Kami meminta MK tetap konsisten dengan putusan MK Nomor 22-24/PUU-VI/2008 pada 23 Desember 2008, dengan mempertahankan Pasal 168 Ayat (2) UU No 7/2017 sebagai wujud ikut menjaga kemajuan demokrasi Indonesia
Meski uji materi masih dalam proses, Ketua Komisi Pemilihan Umum (KPU) Hasyim Asy’ari mengungkapkan adanya kemungkinan pemungutan suara di Pemilu 2024 dilakukan dengan sistem proporsional tertutup. Dengan sistem itu, pemilih tidak lagi memilih calon anggota legislatif ataupun parpol, tetapi hanya gambar parpol peserta pemilu. Namun, ia juga mengatakan, itu adalah kemungkinan bukan berarti KPU menyarankan agar pemilu digelar menggunakan sistem proporsional tertutup.
Terkait dengan hal itu, kedelapan fraksi parpol di DPR juga mengingatkan KPU agar bekerja sesuai dengan amanat UU. Penyelenggara pemilu itu diharap tetap independen, tidak mewakili kepentingan siapa pun, kecuali rakyat, bangsa, dan negara.
Jaga marwah MK
Wakil Ketua Umum PAN Viva Yoga Mauladi mengatakan, di tengah persoalan ini, MK semestinya bisa menjaga marwahnya sebagai penjaga konstitusi. ”Saat ini tanggung jawab MK harus menjaga stabilitas politik dan harus menjaga marwah sebagai lembaga penjaga konstitusi benar-benar ditegakkan. Bukan sekedar lips service saja,” ujarnya.
KOMPAS/HERU SRI KUMORO
Sufmi Dasco Ahmad
Di Kompleks Parlemen, Jakarta, Selasa, Wakil Ketua DPR dari Fraksi Gerindra Sufmi Dasco Ahmad mengatakan, sistem proporsional terbuka memberikan kesempatan bagi para kader parpol untuk menyosialisasikan dan mengampanyekan dirinya. Sistem tersebut juga lebih mampu mewujudkan prinsip pemerataan sekaligus memberikan keuntungan bagi parpol baru.

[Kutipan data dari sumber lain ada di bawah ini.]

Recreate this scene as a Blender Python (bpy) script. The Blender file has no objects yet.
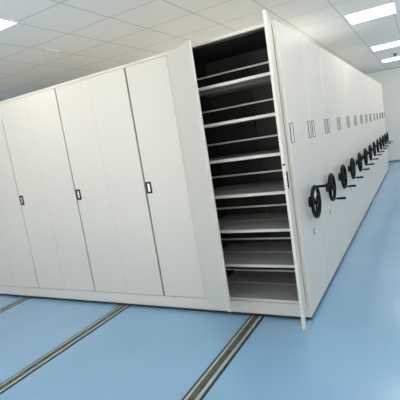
import bpy, bmesh, math, random
from mathutils import Vector, Matrix
random.seed(7)
S = bpy.context.scene
COL = S.collection
PI = math.pi

# ------------------------------------------------------------------ materials
def mat(name, color, rough=.5, metal=0., spec=.5, emit=None, strength=0., coat=0.):
    m = bpy.data.materials.new(name); m.use_nodes = True
    b = m.node_tree.nodes['Principled BSDF']
    b.inputs['Base Color'].default_value = (*color, 1)
    b.inputs['Roughness'].default_value = rough
    b.inputs['Metallic'].default_value = metal
    b.inputs['Specular IOR Level'].default_value = spec
    b.inputs['Coat Weight'].default_value = coat
    if emit:
        b.inputs['Emission Color'].default_value = (*emit, 1)
        b.inputs['Emission Strength'].default_value = strength
    return m

def noisy(m, scale, c1, c2, bump=0., bscale=None, detail=3.):
    """slight procedural mottling of the colour, and a soft bump"""
    nt = m.node_tree; N = nt.nodes; L = nt.links
    b = N['Principled BSDF']
    tc = N.new('ShaderNodeTexCoord')
    n = N.new('ShaderNodeTexNoise'); n.inputs['Scale'].default_value = scale; n.inputs['Detail'].default_value = detail
    r = N.new('ShaderNodeValToRGB')
    r.color_ramp.elements[0].color = (*c1, 1); r.color_ramp.elements[1].color = (*c2, 1)
    r.color_ramp.elements[0].position = .3; r.color_ramp.elements[1].position = .7
    L.new(tc.outputs['Object'], n.inputs['Vector']); L.new(n.outputs['Fac'], r.inputs['Fac'])
    L.new(r.outputs['Color'], b.inputs['Base Color'])
    if bump:
        n2 = N.new('ShaderNodeTexNoise'); n2.inputs['Scale'].default_value = bscale or scale
        n2.inputs['Detail'].default_value = 1.
        bp = N.new('ShaderNodeBump'); bp.inputs['Strength'].default_value = bump; bp.inputs['Distance'].default_value = .02
        L.new(tc.outputs['Object'], n2.inputs['Vector']); L.new(n2.outputs['Fac'], bp.inputs['Height'])
        L.new(bp.outputs['Normal'], b.inputs['Normal'])
    return m

TOPM = noisy(mat('white_bounce_top', (.88, .87, .83), .6), 2., (.87, .86, .82), (.89, .88, .84))  # extra white, so the unseen carriage tops bounce light to the ceiling
PAINT = noisy(mat('off_white_powder_coat', (.63, .60, .545), .34), 1.5, (.62, .591, .537), (.64, .609, .553), .06, 2.2)
FRONT = noisy(mat('off_white_door_paint', (.635, .60, .54), .42), 1.2, (.625, .591, .532), (.645, .609, .548), .03, 1.6)
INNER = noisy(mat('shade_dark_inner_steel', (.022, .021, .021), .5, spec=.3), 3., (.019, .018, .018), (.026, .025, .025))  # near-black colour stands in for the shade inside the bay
SHELF = noisy(mat('grey_white_shelf_paint', (.50, .49, .45), .4), 3., (.49, .48, .44), (.51, .50, .46))
BARM = mat('grey_back_bar_paint', (.55, .55, .52), .4)
BLACK = noisy(mat('black_plastic', (.004, .005, .005), .5, spec=.18), 30., (.0035, .0042, .0042), (.006, .007, .007))
GAPSHADE = mat('gap_shade_black', (.02, .02, .02), .7)  # black that paints in the shade of the floor gap
CHROME = mat('bright_chrome', (.85, .85, .86), .35, .6)
FRAMEM = mat('grey_label_frame', (.10, .10, .095), .4)
CARD = mat('blank_paper_card', (.74, .74, .71), .6)
STEEL = noisy(mat('brushed_rail_steel', (.52, .57, .53), .42, .5), 14., (.46, .52, .47), (.62, .66, .62))
OLIVE = noisy(mat('worn_rail_steel', (.12, .13, .10), .5, .4), 12., (.08, .09, .065), (.17, .175, .14))
GROOVE = mat('dark_rail_groove', (.03, .045, .05), .7)
WALLM = noisy(mat('grey_white_wall_paint', (.86, .84, .79), .75), 2., (.85, .83, .78), (.87, .85, .80))
TRIMM = mat('pale_trim_paint', (.55, .56, .54), .5)
BASEM = mat('blue_grey_baseboard', (.16, .22, .28), .5)
LFRAME = mat('white_light_frame', (.85, .85, .84), .4)
LGLOW = mat('lit_diffuser', (.9, .9, .9), .5, emit=(1., .985, .95), strength=4.2)
DETM = mat('dark_detector_plastic', (.05, .05, .05), .5)

FLOORM = noisy(mat('pale_blue_vinyl', (.29, .49, .69), .18), .9, (.265, .462, .66), (.315, .518, .72), .02, 5., 5.)

def ceiling_material():
    m = mat('mineral_ceiling_tiles', (.82, .81, .79), .85, spec=.2)
    nt = m.node_tree; N = nt.nodes; L = nt.links; b = N['Principled BSDF']
    g = N.new('ShaderNodeNewGeometry'); sx = N.new('ShaderNodeSeparateXYZ')
    L.new(g.outputs['Position'], sx.inputs[0])
    def line(out, off, pitch, half):
        a = N.new('ShaderNodeMath'); a.operation = 'ADD'; a.inputs[1].default_value = -off + pitch * 40
        d = N.new('ShaderNodeMath'); d.operation = 'DIVIDE'; d.inputs[1].default_value = pitch
        f = N.new('ShaderNodeMath'); f.operation = 'FRACT'
        s = N.new('ShaderNodeMath'); s.operation = 'PINGPONG'; s.inputs[1].default_value = .5
        l = N.new('ShaderNodeMath'); l.operation = 'LESS_THAN'; l.inputs[1].default_value = half / pitch
        L.new(out, a.inputs[0]); L.new(a.outputs[0], d.inputs[0]); L.new(d.outputs[0], f.inputs[0])
        L.new(f.outputs[0], s.inputs[0]); L.new(s.outputs[0], l.inputs[0])
        return l.outputs[0]
    mx = N.new('ShaderNodeMath'); mx.operation = 'MAXIMUM'
    L.new(line(sx.outputs['X'], -1.74, .60, .0075), mx.inputs[0])
    L.new(line(sx.outputs['Y'], -.355, .645, .0075), mx.inputs[1])
    n = N.new('ShaderNodeTexNoise'); n.inputs['Scale'].default_value = 1.1
    r = N.new('ShaderNodeValToRGB')
    r.color_ramp.elements[0].color = (.73, .73, .715, 1); r.color_ramp.elements[1].color = (.77, .76, .73, 1)
    L.new(g.outputs['Position'], n.inputs['Vector']); L.new(n.outputs['Fac'], r.inputs['Fac'])
    mixc = N.new('ShaderNodeMix'); mixc.data_type = 'RGBA'
    mixc.inputs[7].default_value = (.50, .50, .49, 1)
    L.new(mx.outputs[0], mixc.inputs[0]); L.new(r.outputs['Color'], mixc.inputs[6])
    L.new(mixc.outputs[2], b.inputs['Base Color'])
    return m
CEILM = ceiling_material()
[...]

”Banyak partai baru yang ikut berkontestasi, tentunya juga harus diberikan kesempatan untuk ikut dalam pileg. Apabila dilakukan dengan sistem proporsional tertutup, parpol baru akan lebih sulit melakukan sosialisasi kepada masyarakat,” kata Dasco.
Taat konstitusi
Secara terpisah, Sekretaris Jenderal PDI-P Hasto Kristiyanto mengungkapkan, partainya mendorong sistem proporsional tertutup karena peserta pemilu adalah parpol. PDI-P ingin mengutamakan mekanisme kaderisasi di internal karena partai yang dipimpin Megawati Soekarnoputri itu bukanlah parpol yang didesain hanya untuk memenangi pemilu, melainkan juga menjalankan fungsi kaderisasi dan pendidikan politik untuk memperjuangkan aspirasi rakyat. Dengan demikian, basis keterpilihan seorang anggota legislatif nantinya adalah kompetensi, bukan popularitas sebagaimana terjadi dalam sistem proporsional terbuka.
Sistem tertutup juga dinilai lebih tepat untuk diterapkan dalam konteks ketidakpastian global yang sedang terjadi. Sebab, sistem tersebut bisa menyederhanakan proses dan menghemat biaya penyelenggaraan pemilu. ”Jadi, ada penghematan sistem menjadi lebih sederhana, kemudian kemungkinan terjadinya manipulasi juga berkurang,” kata Hasto.
Meski demikian, PDI-P berkomitmen untuk selalu taat asas dan konstitusi. Pada 2008, ketika MK menerbitkan putusan yang mengamanatkan sistem proporsional terbuka, pihaknya pun menaatinya. ”Kami ini taat konstitusi. Bagi PDI-P, kami berpolitik dengan suatu prinsip, dengan suatu keyakinan berdasarkan konstitusi,” ujar Hasto.